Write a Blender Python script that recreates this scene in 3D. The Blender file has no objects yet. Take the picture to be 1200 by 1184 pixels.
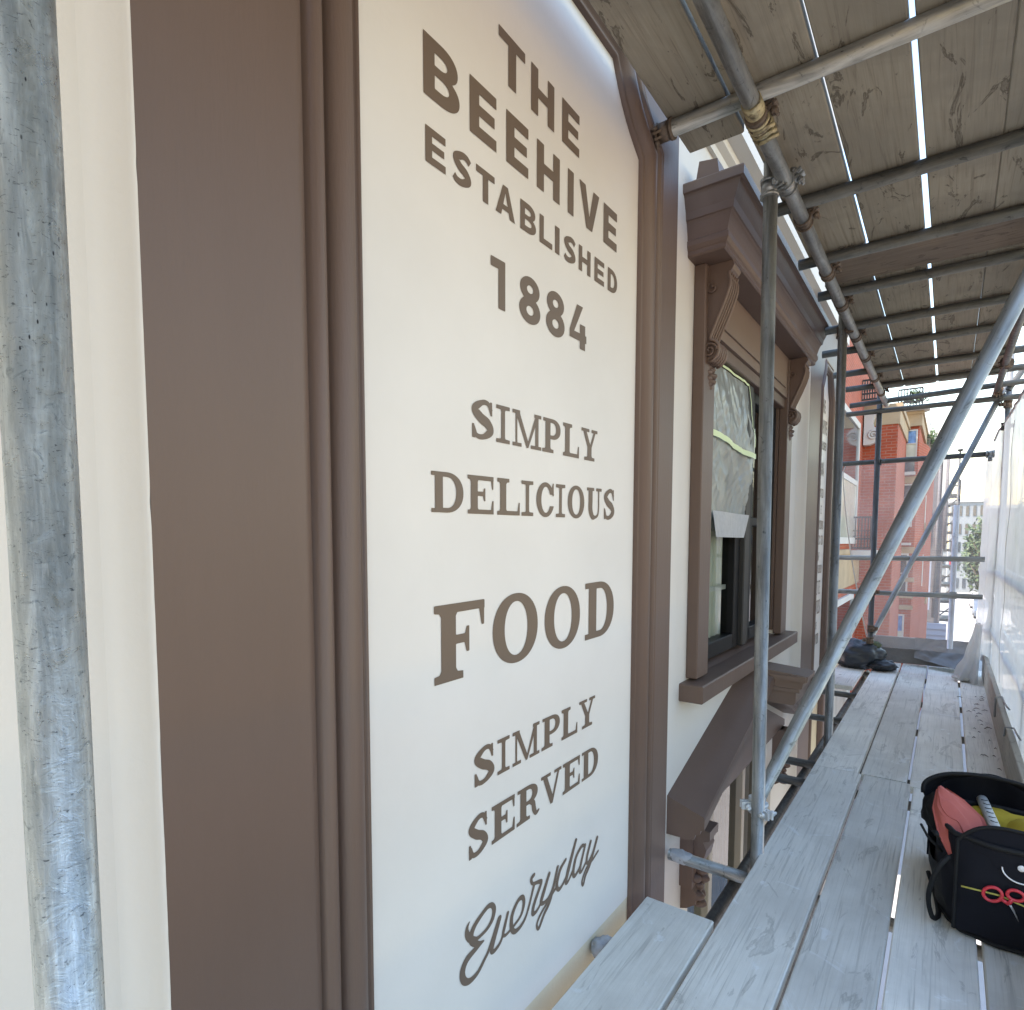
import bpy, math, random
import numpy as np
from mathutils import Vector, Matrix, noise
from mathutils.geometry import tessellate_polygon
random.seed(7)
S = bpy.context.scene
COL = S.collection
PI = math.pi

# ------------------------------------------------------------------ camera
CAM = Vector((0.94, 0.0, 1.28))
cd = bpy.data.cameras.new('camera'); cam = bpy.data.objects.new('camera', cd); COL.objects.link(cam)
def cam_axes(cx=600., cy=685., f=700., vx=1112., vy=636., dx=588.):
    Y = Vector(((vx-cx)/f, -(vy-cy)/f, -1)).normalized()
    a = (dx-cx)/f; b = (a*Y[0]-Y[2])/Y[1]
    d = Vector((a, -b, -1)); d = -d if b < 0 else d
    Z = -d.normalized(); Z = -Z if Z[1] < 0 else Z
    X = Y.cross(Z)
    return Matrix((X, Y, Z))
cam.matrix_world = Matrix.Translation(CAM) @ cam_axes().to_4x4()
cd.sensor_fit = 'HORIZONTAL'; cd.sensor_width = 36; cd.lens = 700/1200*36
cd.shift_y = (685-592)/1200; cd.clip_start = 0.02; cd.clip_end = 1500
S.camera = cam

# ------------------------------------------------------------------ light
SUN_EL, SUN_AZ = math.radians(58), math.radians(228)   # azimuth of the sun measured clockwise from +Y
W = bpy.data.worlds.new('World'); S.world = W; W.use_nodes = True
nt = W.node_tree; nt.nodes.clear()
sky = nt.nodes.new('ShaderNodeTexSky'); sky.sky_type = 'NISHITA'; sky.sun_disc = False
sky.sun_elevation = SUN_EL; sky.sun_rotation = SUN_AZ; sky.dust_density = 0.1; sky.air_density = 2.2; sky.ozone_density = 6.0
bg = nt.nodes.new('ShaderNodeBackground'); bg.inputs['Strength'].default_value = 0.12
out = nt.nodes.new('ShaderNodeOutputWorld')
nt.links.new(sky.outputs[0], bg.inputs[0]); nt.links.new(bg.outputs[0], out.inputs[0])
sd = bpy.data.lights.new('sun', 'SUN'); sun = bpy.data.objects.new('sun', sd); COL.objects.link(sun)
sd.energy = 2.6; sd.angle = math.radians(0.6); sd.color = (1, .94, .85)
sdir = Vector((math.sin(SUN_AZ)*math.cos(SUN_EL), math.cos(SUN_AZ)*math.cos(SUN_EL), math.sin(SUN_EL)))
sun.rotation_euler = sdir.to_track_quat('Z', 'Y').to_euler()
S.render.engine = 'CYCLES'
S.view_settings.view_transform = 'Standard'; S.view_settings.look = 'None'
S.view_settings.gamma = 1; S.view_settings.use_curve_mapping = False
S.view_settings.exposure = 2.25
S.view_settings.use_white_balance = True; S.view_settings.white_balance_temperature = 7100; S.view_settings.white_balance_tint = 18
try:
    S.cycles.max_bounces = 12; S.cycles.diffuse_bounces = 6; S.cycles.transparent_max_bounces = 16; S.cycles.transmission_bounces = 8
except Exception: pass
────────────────
== Work to do ==
Repeat the listing in full and exactly. Leave any pictures out.

== Result for this task ==
Write a Blender Python script that recreates this scene in 3D. The Blender file has no objects yet. Take the picture to be 1200 by 1184 pixels.
import bpy, math, random
import numpy as np
from mathutils import Vector, Matrix, noise
from mathutils.geometry import tessellate_polygon
random.seed(7)
S = bpy.context.scene
COL = S.collection
PI = math.pi

# ------------------------------------------------------------------ camera
CAM = Vector((0.94, 0.0, 1.28))
cd = bpy.data.cameras.new('camera'); cam = bpy.data.objects.new('camera', cd); COL.objects.link(cam)
def cam_axes(cx=600., cy=685., f=700., vx=1112., vy=636., dx=588.):
    Y = Vector(((vx-cx)/f, -(vy-cy)/f, -1)).normalized()
    a = (dx-cx)/f; b = (a*Y[0]-Y[2])/Y[1]
    d = Vector((a, -b, -1)); d = -d if b < 0 else d
    Z = -d.normalized(); Z = -Z if Z[1] < 0 else Z
    X = Y.cross(Z)
    return Matrix((X, Y, Z))
cam.matrix_world = Matrix.Translation(CAM) @ cam_axes().to_4x4()
cd.sensor_fit = 'HORIZONTAL'; cd.sensor_width = 36; cd.lens = 700/1200*36
cd.shift_y = (685-592)/1200; cd.clip_start = 0.02; cd.clip_end = 1500
S.camera = cam

# ------------------------------------------------------------------ light
SUN_EL, SUN_AZ = math.radians(58), math.radians(228)   # azimuth of the sun measured clockwise from +Y
W = bpy.data.worlds.new('World'); S.world = W; W.use_nodes = True
nt = W.node_tree; nt.nodes.clear()
sky = nt.nodes.new('ShaderNodeTexSky'); sky.sky_type = 'NISHITA'; sky.sun_disc = False
sky.sun_elevation = SUN_EL; sky.sun_rotation = SUN_AZ; sky.dust_density = 0.1; sky.air_density = 2.2; sky.ozone_density = 6.0
bg = nt.nodes.new('ShaderNodeBackground'); bg.inputs['Strength'].default_value = 0.12
out = nt.nodes.new('ShaderNodeOutputWorld')
nt.links.new(sky.outputs[0], bg.inputs[0]); nt.links.new(bg.outputs[0], out.inputs[0])
sd = bpy.data.lights.new('sun', 'SUN'); sun = bpy.data.objects.new('sun', sd); COL.objects.link(sun)
sd.energy = 2.6; sd.angle = math.radians(0.6); sd.color = (1, .94, .85)
sdir = Vector((math.sin(SUN_AZ)*math.cos(SUN_EL), math.cos(SUN_AZ)*math.cos(SUN_EL), math.sin(SUN_EL)))
sun.rotation_euler = sdir.to_track_quat('Z', 'Y').to_euler()
S.render.engine = 'CYCLES'
S.view_settings.view_transform = 'Standard'; S.view_settings.look = 'None'
S.view_settings.gamma = 1; S.view_settings.use_curve_mapping = False
S.view_settings.exposure = 2.25
S.view_settings.use_white_balance = True; S.view_settings.white_balance_temperature = 7100; S.view_settings.white_balance_tint = 18
try:
    S.cycles.max_bounces = 12; S.cycles.diffuse_bounces = 6; S.cycles.transparent_max_bounces = 16; S.cycles.transmission_bounces = 8
except Exception: pass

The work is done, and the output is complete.